Does this mean that Pakistan will receive higher FDI inflows in FY20? Not necessarily! FDI flows aren’t like portfolio inflows that often track stock valuations, and other macroeconomic and market fundamentals, and therefore X-month high and Y-month low reflects market sentiments. Instead, FDI flows are staggered.

 

The fact that net FDI inflow had slipped to a low of $155 million didn’t prevent FY18 witness a growth in annual FDI flows, whereas the inflow as high as $319 million in December 2018 didn’t prevent FY19 from witnessing a fall in FDI flows.+

One can’t hide the fact the FDI inflows in September 2019 and 1QFY20 in total aren’t broad-based. Save for a telecom FDI from Norway in September 2019 (which deserves a separate discussion), the picture is embarrassingly poor. Excluding Norway, net FDI is actually 33 percent year-on-year down in September 2019. But the Marketeer-in-Chief perhaps hasn’t been briefed about these numbers.

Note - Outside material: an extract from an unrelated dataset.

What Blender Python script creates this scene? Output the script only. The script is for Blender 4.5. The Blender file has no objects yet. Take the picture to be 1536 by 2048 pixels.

Meanwhile, with all the CPEC hype being reinvigorated these days, inflows from China and Hong Kong are actually down - both in September 2019 and 1QFY20 on the whole. Talks of business-to-business coordination in the second phase of CPEC have begun to make rounds of late, but it is too early to expect that these B2B transactions would result in actual inflows across various sectors within the current fiscal year. Don’t get high just yet!